Fall Height: The vertical distance between the highest designated play surface on a piece of equipment and the protective surfacing beneath it. For swings the fall height is measured from the pivot point at the top of the swings to the surfacing below.

Additional Information

  • Loose fill surfacing material will often get displaced over time, especially in high traffic areas such as under slides and swings. Swing mats help to solve this issue by holding the surfacing in place. Take care to ensure that the proper depth is maintained throughout the playground.
  • Loose fill material compresses at least 25% of time due to weathering and use. This should be considered when calculating the initial fill depth. For example, if a playground needs 9” of wood mulch you'll want to fill it at an initial depth of 12” which will then compress back down to 9”. The chart above shows compressed depths.
  • Never install play equipment directly on concrete or asphalt as the risk of injury is very high due to the hardness of the surface.

Playground Borders

Once you've decided what type of playground surfacing to use, the next thing to consider is how to contain it. There are a couple different types of playground borders designed specifically to go around the perimeter of the play area and contain loose-fill surfacing material.

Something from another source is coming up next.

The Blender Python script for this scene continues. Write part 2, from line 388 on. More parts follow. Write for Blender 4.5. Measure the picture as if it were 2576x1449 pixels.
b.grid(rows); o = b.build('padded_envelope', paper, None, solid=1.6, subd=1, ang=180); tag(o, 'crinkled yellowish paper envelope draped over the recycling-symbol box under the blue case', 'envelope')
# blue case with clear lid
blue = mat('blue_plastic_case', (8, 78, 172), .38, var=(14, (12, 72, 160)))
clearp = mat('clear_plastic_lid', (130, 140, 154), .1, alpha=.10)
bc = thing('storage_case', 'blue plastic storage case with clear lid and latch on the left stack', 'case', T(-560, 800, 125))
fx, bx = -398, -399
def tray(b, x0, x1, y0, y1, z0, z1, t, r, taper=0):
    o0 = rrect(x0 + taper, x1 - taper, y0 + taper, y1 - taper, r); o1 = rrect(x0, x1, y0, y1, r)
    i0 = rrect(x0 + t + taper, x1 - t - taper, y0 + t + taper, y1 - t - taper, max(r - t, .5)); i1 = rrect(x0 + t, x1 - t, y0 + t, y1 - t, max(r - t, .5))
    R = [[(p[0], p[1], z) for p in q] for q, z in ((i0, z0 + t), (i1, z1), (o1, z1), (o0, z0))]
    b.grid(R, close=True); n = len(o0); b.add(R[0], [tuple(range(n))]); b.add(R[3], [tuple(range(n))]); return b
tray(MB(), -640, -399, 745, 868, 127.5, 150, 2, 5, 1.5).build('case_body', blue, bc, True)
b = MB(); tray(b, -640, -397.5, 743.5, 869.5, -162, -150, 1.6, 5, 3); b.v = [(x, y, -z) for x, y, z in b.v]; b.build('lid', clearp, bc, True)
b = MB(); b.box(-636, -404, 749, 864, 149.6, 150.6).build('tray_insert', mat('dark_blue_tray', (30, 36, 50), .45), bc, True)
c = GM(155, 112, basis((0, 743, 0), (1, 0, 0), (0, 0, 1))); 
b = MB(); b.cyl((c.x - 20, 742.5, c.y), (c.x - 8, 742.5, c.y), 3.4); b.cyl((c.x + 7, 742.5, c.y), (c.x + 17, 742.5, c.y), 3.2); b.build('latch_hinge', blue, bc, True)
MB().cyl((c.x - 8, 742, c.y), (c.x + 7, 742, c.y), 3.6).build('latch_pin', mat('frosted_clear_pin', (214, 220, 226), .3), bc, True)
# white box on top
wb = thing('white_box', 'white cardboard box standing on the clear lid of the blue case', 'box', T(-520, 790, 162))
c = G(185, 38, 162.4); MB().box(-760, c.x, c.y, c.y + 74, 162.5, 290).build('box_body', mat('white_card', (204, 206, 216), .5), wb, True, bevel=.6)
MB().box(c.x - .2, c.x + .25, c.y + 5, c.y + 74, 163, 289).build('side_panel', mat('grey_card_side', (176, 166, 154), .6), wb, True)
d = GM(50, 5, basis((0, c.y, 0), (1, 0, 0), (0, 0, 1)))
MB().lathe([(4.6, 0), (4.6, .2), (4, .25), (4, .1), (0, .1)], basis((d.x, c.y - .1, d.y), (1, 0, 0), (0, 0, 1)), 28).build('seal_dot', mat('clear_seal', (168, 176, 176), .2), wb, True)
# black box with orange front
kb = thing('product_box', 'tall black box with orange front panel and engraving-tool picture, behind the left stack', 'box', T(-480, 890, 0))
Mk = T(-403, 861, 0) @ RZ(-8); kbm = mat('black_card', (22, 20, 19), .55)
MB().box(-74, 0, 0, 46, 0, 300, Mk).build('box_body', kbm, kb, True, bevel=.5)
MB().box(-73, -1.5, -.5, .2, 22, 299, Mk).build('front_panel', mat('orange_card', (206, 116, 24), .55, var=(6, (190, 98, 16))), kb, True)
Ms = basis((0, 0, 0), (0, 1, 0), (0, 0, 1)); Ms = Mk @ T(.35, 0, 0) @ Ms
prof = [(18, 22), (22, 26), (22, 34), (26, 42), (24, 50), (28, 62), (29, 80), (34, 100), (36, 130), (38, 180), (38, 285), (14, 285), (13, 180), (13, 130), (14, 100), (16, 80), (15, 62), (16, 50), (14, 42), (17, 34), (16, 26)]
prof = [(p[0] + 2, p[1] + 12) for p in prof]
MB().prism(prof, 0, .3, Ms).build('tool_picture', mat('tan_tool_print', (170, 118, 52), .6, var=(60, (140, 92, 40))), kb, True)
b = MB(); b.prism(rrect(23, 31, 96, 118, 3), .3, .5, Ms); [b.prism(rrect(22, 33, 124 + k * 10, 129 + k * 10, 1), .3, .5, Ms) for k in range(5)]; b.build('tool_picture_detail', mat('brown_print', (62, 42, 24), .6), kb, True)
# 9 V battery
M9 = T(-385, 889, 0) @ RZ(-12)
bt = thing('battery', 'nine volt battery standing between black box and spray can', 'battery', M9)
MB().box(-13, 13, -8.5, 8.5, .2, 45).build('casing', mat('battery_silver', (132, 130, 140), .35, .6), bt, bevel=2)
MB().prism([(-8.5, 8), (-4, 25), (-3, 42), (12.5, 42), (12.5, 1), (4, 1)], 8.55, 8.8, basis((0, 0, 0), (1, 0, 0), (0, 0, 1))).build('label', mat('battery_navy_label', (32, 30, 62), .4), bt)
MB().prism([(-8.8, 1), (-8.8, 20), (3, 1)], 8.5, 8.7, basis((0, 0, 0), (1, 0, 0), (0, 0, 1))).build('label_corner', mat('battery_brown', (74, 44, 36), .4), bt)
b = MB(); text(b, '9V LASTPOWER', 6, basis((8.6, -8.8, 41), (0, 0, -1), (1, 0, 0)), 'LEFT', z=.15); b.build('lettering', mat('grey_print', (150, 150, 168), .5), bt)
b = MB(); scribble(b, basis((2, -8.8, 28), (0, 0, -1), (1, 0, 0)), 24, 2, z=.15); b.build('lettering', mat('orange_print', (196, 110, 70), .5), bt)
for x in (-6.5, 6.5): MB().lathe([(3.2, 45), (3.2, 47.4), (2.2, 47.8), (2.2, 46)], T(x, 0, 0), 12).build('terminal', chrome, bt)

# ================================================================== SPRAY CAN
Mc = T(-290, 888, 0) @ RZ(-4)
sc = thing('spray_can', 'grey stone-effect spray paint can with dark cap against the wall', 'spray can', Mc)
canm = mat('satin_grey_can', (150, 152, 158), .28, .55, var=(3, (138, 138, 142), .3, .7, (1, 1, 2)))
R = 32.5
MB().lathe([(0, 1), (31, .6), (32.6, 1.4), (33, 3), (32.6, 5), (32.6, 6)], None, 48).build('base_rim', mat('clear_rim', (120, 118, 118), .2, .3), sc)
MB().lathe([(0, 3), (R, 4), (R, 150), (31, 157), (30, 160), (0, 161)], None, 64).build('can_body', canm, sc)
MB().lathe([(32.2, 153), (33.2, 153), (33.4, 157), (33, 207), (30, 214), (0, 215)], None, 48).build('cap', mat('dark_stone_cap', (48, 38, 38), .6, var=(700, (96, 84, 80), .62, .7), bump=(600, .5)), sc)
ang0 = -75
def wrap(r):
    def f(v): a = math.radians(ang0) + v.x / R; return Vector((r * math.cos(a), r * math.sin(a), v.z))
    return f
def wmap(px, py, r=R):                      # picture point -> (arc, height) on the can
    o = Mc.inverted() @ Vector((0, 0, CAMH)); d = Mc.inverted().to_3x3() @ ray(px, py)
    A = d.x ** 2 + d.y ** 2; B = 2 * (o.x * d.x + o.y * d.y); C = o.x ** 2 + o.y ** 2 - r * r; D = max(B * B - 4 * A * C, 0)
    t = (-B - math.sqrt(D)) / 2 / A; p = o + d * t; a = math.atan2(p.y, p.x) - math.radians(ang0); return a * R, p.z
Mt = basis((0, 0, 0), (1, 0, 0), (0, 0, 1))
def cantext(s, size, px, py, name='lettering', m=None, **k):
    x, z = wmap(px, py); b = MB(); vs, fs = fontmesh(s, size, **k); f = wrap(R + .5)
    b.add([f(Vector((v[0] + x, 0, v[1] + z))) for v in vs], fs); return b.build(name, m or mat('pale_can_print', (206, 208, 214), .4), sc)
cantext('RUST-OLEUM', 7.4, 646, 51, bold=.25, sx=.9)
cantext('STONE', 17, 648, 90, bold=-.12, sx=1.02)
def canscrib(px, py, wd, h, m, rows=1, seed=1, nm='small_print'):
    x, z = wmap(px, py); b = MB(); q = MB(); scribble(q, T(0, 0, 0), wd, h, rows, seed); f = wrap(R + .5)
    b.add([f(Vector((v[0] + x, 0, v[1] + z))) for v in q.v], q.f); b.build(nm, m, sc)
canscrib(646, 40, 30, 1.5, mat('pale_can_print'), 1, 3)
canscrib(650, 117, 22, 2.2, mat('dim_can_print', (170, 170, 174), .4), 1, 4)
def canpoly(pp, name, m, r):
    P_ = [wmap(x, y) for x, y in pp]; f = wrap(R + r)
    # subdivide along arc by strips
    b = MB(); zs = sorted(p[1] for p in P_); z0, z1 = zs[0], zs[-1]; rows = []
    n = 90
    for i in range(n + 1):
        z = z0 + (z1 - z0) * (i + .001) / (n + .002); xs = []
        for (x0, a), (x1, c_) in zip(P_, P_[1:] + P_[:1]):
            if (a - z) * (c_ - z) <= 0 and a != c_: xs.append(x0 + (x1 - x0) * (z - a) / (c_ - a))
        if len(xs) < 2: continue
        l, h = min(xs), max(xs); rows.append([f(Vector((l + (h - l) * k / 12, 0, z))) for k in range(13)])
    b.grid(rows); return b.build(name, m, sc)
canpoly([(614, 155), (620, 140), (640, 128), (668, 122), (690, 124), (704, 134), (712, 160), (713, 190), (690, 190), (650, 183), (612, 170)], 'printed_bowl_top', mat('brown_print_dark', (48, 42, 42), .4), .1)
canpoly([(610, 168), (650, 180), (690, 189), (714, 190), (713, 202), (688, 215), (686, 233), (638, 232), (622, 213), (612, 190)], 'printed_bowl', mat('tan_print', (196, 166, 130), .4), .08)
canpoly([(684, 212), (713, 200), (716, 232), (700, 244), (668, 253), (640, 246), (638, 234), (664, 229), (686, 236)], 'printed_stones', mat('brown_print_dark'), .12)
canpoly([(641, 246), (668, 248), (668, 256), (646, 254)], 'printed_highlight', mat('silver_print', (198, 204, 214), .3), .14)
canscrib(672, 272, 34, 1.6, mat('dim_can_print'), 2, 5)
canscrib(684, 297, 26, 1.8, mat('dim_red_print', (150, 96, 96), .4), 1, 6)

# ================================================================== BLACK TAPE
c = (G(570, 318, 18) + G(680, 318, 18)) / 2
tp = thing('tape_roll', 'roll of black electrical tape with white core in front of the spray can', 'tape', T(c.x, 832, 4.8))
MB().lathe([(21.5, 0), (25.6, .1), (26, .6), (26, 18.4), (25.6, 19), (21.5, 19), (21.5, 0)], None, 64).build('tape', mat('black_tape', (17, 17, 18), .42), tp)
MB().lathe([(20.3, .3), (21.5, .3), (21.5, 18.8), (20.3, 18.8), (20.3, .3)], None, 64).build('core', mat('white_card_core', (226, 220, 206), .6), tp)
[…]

  • Plastic Timber Borders are the most common type of playground border. They are widely used for both commercial and residential uses. They are also a very cost-effective option.
  • Rubber Curb Borders are typically bendable making them an excellent option for creating fluid curves around your play area.

Safety Zones

A safety zone is the area under and around the playground equipment where children are expected to fall. The safety zone gives children an area free of obstructions and other structures to run around and safely play on the play equipment. It's typically recommended that the safety zone extend 6' on each side of the play structure; however, there are a few additional recommendations for swings made by the CPSC. Check out their Outdoor Home Playground Handbook for a complete guide on safety zone recommendations.

Playground Layout

Depending on your yard and your swing set, there are a few different ways to consider laying out your playground.

Rectangular Layout
A rectangular layout is the most simple option and is very common among residential and commercial playgrounds. It is based on the rectangular dimensions of the safety zone as shown by the example below.

Rectangular Layout

Irregular Layout
An irregular layout relies on the actual curves of the safety zone rather than the box dimensions as you can see in the example below. This makes it a more compact design which is great for conserving space or for keeping surfacing material to a minimum by trimming off the corners and edges.